Write out every line below that includes the word "scene".
START
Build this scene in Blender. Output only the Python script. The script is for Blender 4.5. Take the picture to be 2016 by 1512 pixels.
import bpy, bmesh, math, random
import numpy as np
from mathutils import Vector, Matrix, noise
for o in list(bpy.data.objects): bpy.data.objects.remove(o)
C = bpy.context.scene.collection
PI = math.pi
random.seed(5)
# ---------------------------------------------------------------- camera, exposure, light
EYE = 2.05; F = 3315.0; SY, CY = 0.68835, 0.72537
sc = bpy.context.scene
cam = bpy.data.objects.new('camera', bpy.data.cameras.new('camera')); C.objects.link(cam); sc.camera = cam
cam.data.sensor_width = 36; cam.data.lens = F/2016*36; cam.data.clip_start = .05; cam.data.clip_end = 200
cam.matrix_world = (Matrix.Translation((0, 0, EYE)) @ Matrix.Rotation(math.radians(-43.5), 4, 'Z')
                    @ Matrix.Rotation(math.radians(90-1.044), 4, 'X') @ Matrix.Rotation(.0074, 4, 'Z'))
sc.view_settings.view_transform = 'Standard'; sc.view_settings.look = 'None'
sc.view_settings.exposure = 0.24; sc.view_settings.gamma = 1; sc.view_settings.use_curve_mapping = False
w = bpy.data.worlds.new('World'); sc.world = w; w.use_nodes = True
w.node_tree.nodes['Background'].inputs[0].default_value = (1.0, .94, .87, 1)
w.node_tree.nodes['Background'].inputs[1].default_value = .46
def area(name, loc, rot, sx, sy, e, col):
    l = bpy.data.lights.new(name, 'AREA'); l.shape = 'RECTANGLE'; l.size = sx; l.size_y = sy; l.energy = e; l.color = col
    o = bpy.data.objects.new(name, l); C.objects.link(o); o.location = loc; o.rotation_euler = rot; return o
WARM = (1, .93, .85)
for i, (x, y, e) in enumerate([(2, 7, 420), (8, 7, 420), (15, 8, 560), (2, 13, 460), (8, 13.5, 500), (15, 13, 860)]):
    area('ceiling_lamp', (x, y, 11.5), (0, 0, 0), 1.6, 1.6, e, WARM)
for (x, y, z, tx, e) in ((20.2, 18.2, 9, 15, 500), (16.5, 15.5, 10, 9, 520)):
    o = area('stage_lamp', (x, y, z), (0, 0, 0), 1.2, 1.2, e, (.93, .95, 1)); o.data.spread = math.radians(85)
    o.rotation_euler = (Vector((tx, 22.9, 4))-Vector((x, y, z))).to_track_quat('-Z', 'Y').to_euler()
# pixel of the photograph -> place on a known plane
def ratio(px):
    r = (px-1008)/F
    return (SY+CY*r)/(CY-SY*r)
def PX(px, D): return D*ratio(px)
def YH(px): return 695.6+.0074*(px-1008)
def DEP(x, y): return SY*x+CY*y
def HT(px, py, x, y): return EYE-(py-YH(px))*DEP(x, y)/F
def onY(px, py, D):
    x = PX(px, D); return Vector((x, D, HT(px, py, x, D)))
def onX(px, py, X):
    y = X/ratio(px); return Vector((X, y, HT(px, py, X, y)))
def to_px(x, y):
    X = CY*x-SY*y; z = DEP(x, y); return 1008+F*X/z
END
ANSWER TO THIS EXERCISE:
Build this scene in Blender. Output only the Python script. The script is for Blender 4.5. Take the picture to be 2016 by 1512 pixels.
C = bpy.context.scene.collection
sc = bpy.context.scene